David Stern Named Moritz and Josephine Berg Professor
David M. Stern, a member of the Near Eastern Languages and Civilizations department faculty, has been named the Moritz and Josephine Berg Professor. Stern’s fields of specialization include classical Jewish literature and religion, as well as the history of the Jewish book.
A recipient of fellowships and grants from the Guggenheim Foundation, the National Endowment for the Humanities, the American Council of Learned Societies, and the American Philosophical Society, Stern is the author of eight books, including Rabbinic Fantasies: Imaginative Narratives from Classical Hebrew Literature and Midrash and Theory: Ancient Jewish Exegesis and Contemporary Literary Studies. He is currently working on two books about the history of the Jewish book—The Jewish Library: Four Jewish Classics and the Jewish Experience and Through the Pages of the Past: The Story of the Jewish Book.
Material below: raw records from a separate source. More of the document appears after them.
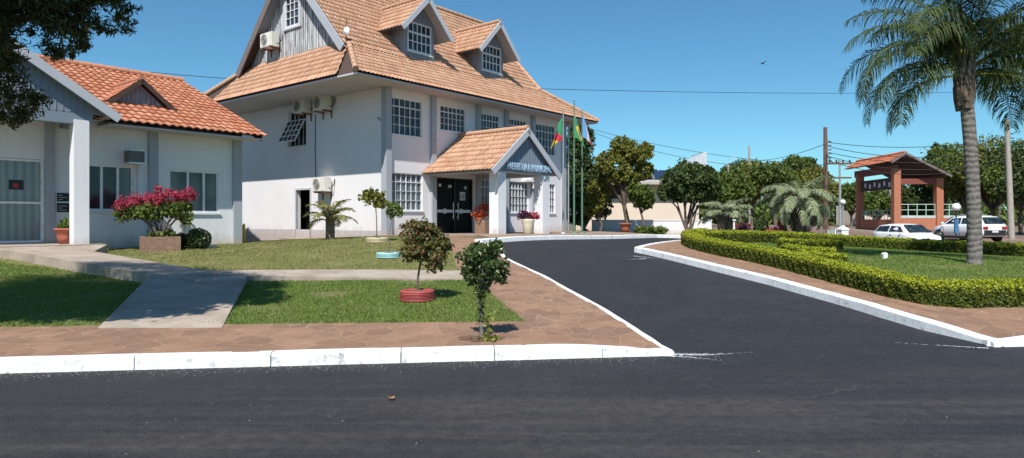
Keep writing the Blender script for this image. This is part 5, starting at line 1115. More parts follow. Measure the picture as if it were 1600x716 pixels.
flag(x, y-.05, 6.1, 'limp green flag with a yellow lozenge on the middle pole', lambda p, q: (5 if (p-.5)**2*2+(q-.5)**2 < .035 else 2) if abs(p-.5)/.42+abs(q-.5)/.4 < 1 else 0, .5, .95, R_(345))
x, y = flagpole(909.5, 29.6, 6.45, 'rightmost of the three flagpoles, with the blue white and red flag', 'green_pole')
flag(x, y-.05, 6.2, 'limp blue white and red flag on the rightmost pole', lambda p, q: 3 if p < .38 else (4 if q > .45 or p < .6 else 1), .5, .95, R_(350))

# ------------------------------------------------------------------ trees behind
def T(px, Y): return at(px, Y), Y
x, y = T(916, 38.5); tree('screen_tree', 'tall dark evergreen tree just behind the flagpoles', 'tree', x, y, [((-.5, 0, 3.4), (.95, .9, 2.6)), ((.2, 0, 2.6), (1.0, .9, 1.9)), ((-.35, 0, 5.3), (.95, .8, 1.15)), ((.8, 0, 1.9), (.8, .7, 1.3)), ((-.5, 0, 1.3), (.9, .8, 1.2))], 24000, .05, 'foliage_dark', .14, fork=.1)
x, y = T(938, 37.5); tree('broad_bush', 'yellow-green bushy tree in front of the dark evergreen', 'tree', x, y, [((-.1, 0, 2.2), (.8, .7, .9)), ((-.5, 0, 1.5), (.8, .7, .8)), ((.2, 0, 2.9), (.45, .4, .5))], 8000, .045, 'foliage_yellow', .08)
x, y = T(981, 36.5); t_ = tree('street_tree', 'yellowish forked tree left of the beige building front', 'tree', x, y, [((-.7, 0, 3.7), (1.0, .9, .9)), ((.4, 0, 4.3), (1.0, .9, .75)), ((-.3, 0, 4.7), (.8, .7, .6)), ((.9, .1, 3.4), (.6, .6, .6)), ((-.2, 0, 3.0), (1.0, .8, .5)), ((1.0, 0, 4.5), (.5, .5, .5)), ((-1.3, 0, 3.9), (.5, .5, .6))], 20000, .046, 'foliage_yellow', .15, fork=.28)
x, y = T(1002, 35.5); tree('street_tree', 'small round tree close to the right of the forked tree', 'tree', x, y, [((0, 0, 2.0), (.75, .7, .7)), ((.3, 0, 1.7), (.5, .5, .4)), ((-.35, 0, 2.3), (.5, .5, .4))], 4600, .052, 'foliage_mid', .07)
x, y = T(1076, 32.5); t_ = tree('street_tree', 'dark multi stemmed round tree in front of the shaded wall', 'tree', x, y, [((-.55, 0, 2.6), (.95, .9, .85)), ((.55, 0, 2.65), (.95, .9, .85)), ((0, 0, 3.1), (.9, .8, .6)), ((1.2, 0, 2.2), (.5, .5, .5)), ((-1.15, 0, 2.1), (.45, .45, .45)), ((0, 0, 2.0), (1.0, .8, .45)), ((.9, 0, 3.0), (.5, .5, .45))], 22000, .045, 'foliage_dark', .08, fork=.12)
m = MB('bark')
for q in ((-.5, 0, 1.4), (.45, .1, 1.5), (-.2, .1, 1.6), (.2, -.1, 1.5)): m.tube([(0, 0, 0), (q[0]*.5, 0, .6), q], [.07, .055, .04], 7)
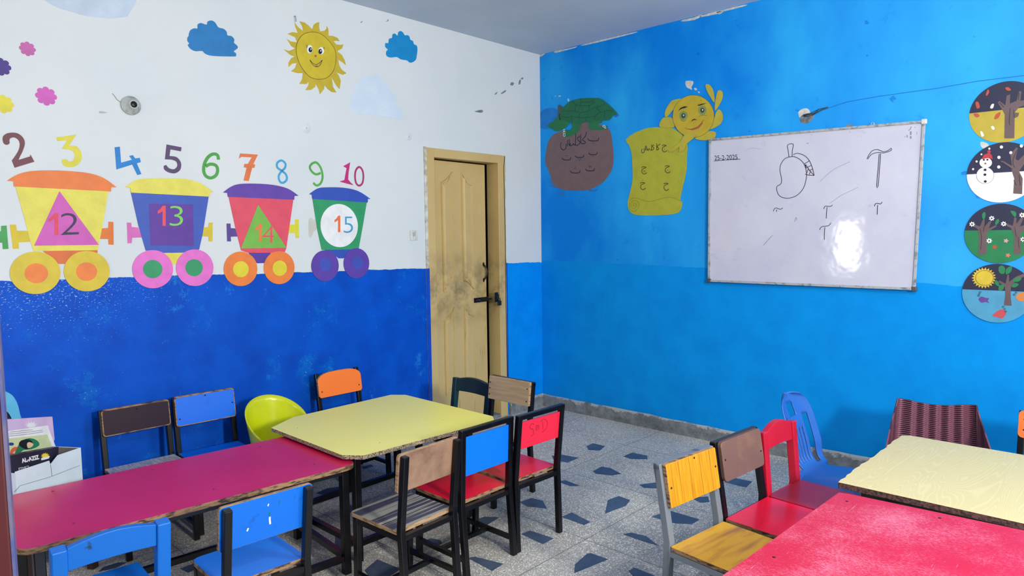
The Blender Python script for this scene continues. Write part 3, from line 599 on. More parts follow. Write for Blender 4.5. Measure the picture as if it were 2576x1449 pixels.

Stern received his bachelor’s degree in English from Columbia College and his doctorate in comparative literature from Harvard University. After three years as a Junior Fellow in Harvard’s Society of Fellows, Stern went on to teach at the University of Judaism and the Hebrew University, before joining the Penn faculty in 1984. He served as director of the Jewish Studies Program at Penn from 1998 through 2005, and has also taught as a visiting professor at Princeton University, the University of Washington and the Hebrew University of Jerusalem.
The Moritz and Josephine Berg Professorship was established by the Estate of Alfred A. Berg in 1951 to support a faculty member whose interests include Judaica.